Scene modeling code data:
-- START --

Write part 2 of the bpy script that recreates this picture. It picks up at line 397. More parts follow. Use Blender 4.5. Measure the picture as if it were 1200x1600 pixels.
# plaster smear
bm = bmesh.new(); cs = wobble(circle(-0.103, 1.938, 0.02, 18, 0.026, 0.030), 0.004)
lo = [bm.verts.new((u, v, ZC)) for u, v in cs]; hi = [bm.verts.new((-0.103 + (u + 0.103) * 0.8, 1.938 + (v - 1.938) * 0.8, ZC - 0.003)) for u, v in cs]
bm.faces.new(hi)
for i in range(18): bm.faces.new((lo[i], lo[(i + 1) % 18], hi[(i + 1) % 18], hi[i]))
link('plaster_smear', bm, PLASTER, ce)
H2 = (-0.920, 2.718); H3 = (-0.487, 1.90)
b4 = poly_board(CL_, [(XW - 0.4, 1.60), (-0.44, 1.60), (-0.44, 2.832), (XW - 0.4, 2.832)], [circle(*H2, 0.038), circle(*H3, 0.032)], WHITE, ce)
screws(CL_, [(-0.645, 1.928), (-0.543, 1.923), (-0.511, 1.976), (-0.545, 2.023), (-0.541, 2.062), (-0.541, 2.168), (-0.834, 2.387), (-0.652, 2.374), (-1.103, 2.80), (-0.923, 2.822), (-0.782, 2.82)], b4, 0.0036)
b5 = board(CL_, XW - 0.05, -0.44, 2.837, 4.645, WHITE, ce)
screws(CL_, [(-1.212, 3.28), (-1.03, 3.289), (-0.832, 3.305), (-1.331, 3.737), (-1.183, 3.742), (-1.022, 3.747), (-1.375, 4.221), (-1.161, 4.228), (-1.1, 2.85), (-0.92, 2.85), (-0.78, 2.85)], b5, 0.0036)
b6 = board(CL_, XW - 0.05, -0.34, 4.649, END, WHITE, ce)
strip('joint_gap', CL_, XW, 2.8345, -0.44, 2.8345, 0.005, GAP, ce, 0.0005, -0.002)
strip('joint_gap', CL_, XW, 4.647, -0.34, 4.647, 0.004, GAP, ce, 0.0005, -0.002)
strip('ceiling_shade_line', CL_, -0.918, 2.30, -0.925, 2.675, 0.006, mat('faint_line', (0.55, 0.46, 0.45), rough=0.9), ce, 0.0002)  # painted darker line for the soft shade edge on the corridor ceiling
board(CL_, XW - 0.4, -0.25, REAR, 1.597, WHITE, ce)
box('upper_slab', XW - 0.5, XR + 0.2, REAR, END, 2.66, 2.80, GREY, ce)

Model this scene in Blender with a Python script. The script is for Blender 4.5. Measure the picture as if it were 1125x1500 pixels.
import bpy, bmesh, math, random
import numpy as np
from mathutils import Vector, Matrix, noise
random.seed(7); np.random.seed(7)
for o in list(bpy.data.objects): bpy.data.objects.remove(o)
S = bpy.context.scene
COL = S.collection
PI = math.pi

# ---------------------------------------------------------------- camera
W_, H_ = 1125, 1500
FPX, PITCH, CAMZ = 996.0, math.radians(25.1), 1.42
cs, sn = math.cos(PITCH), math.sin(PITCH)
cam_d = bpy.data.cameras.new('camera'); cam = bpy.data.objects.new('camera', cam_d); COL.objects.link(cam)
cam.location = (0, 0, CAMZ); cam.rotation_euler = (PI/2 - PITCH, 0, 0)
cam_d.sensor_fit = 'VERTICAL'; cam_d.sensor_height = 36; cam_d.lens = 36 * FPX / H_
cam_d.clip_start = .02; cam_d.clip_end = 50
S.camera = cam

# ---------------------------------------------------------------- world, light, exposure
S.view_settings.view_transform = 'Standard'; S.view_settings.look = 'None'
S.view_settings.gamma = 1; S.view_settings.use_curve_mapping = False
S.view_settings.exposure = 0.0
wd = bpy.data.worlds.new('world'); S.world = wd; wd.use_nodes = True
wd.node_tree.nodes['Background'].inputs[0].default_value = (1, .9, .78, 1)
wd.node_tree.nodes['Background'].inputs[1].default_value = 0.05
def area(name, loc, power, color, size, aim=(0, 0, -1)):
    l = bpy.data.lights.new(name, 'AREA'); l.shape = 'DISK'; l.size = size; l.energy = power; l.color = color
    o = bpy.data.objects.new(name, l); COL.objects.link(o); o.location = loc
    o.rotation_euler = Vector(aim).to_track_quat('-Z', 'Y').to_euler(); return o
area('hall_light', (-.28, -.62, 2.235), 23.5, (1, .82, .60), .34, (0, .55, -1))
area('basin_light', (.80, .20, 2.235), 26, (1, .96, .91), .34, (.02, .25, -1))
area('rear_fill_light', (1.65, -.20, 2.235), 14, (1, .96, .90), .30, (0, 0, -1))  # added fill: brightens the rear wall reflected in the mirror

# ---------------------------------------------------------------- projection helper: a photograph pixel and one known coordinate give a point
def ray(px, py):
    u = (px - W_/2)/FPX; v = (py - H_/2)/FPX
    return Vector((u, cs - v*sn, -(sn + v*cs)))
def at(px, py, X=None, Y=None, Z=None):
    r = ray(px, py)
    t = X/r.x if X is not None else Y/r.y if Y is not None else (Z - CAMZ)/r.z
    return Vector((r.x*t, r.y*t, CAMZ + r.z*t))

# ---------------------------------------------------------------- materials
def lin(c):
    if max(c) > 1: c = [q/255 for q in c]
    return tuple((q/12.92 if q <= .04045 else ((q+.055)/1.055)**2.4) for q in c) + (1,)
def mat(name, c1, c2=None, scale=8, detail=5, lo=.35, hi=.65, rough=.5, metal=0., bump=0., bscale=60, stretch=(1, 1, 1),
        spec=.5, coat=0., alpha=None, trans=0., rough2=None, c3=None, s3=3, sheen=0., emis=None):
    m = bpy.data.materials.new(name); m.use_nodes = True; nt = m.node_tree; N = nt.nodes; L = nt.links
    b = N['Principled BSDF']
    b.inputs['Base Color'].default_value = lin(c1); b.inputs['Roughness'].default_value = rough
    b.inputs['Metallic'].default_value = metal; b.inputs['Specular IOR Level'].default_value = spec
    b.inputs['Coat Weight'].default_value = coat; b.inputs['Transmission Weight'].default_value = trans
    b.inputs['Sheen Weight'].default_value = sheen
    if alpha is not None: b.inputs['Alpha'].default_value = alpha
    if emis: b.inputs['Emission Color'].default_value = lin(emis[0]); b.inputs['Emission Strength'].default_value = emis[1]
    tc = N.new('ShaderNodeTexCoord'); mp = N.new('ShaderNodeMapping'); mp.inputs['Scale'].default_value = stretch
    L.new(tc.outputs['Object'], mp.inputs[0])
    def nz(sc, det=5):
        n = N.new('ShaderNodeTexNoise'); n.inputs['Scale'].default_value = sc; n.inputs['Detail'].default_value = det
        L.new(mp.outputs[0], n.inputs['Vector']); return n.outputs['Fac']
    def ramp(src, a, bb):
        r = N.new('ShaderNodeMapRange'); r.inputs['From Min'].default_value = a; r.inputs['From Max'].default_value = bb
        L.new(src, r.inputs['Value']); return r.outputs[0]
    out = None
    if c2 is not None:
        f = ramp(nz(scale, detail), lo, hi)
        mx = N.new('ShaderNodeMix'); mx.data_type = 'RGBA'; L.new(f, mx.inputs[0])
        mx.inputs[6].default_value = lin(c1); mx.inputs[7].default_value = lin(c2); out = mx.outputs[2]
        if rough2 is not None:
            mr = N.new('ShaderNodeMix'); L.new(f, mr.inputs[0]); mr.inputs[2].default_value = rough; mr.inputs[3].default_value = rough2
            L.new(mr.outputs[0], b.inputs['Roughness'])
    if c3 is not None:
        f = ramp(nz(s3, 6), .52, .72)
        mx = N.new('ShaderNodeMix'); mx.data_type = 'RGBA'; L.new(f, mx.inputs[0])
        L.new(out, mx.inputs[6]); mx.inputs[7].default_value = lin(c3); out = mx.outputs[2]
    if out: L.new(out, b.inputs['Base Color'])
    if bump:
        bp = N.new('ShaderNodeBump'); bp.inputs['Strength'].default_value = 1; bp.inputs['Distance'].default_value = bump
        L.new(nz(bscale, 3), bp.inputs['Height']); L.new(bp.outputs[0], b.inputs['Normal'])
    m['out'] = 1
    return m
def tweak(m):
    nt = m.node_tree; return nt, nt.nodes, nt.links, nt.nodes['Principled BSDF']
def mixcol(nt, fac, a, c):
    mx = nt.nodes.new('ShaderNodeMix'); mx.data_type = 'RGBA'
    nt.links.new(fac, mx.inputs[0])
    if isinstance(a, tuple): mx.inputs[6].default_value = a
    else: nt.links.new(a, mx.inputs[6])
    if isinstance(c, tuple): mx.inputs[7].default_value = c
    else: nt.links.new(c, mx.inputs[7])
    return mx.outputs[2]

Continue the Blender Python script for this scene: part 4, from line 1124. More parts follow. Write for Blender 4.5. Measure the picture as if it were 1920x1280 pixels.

-- END --

What the exercise asks: Gather every line from the listing above in which the word "follow" appears.

Correct response:
Write part 2 of the bpy script that recreates this picture. It picks up at line 397. More parts follow. Use Blender 4.5. Measure the picture as if it were 1200x1600 pixels.
Continue the Blender Python script for this scene: part 4, from line 1124. More parts follow. Write for Blender 4.5. Measure the picture as if it were 1920x1280 pixels.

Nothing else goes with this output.